Isso significa que o futuro da Europa será definido pela evolução política interna da França e da Alemanha, onde a direita radical tem motivos para festejar.

A vitória estrondosa de Marine Le Pen, que levou o presidente Emmanuel Macron a dissolver a Assembleia Nacional e a convocar eleições legislativas antecipadas, pode ser um aperitivo para o prêmio maior: a conquista da Presidência em 2027, ou até antes.

Na Alemanha, a vitória dos democratas-cristãos também não esconde o resultado do Alternativa para a Alemanha (AfD), que ficou em segundo lugar e superou os sociais-democratas do atual chanceler Olaf Scholz. Eleições antecipadas no país não podem ser descartadas.

Na Europa, o nosso conde não teve pescoços suficientes para morder. Mas os pescoços que interessam estão dentro de portas porque essa sempre foi a lógica da besta: antes de conquistar a Europa, começar primeiro por Paris ou Berlim.

Ilustração de Angelo Abu para coluna de João Pereira Coutinho de 10 de junho de 2024 - Angelo Abu/Folhapress

2.

Criticar Israel pela sua conduta na guerra em Gaza é normal. Apoiar o Hamas e esperar pela vitória do grupo terrorista não é normal.
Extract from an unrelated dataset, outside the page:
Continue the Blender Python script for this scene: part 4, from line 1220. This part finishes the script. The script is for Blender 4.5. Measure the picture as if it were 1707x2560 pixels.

Sobretudo quando falamos de verdadeiros progressistas –corrijo: de verdadeiras mulheres progressistas.

Saberão elas que o Hamas pretende transformar Gaza, e a totalidade da Palestina, numa espécie de mini-Irã?

E saberão elas o que acontece às mulheres iranianas que lutam pelos direitos humanos contra os dráculas de Teerã?

Para essas almas iludidas, aconselho "Tortura Branca", de Narges Mohammadi, recentemente editado no Brasil.

O livro é uma coleção de testemunhos e entrevistas com mulheres que o regime enfiou na cadeia, sem julgamento, para as torturar com total impunidade. Narges Mohammadi, Prêmio Nobel da Paz em 2023, é uma delas.

A "tortura branca" é uma especialidade dos teocratas: consiste em encerrar as mulheres em celas de trevas, onde o dia e a noite deixam de fazer sentido, visando o colapso físico e emocional das prisioneiras.

Os testemunhos são lancinantes, em especial quando as mulheres lembram a separação dos filhos, mas um ponto é comum a todas elas: uma coragem de aço perante a desumanidade do regime.

Essa coragem surge alicerçada numa profunda crença religiosa, o que não deixa de ser irônico: na solidão da cela, elas rezam, lembram passagens do Corão, apelam a Deus para que as ajude na luta contra aqueles que usam o nome de Alá em vão.

Moral da história?

Por incrível que pareça, é possível torcer pela derrota do Hamas e pela punição judicial dos israelenses que terão cometido crimes de guerra em Gaza.

O que não é possível é atraiçoar a grandeza das mulheres iranianas, apoiando os discípulos dos seus torturadores.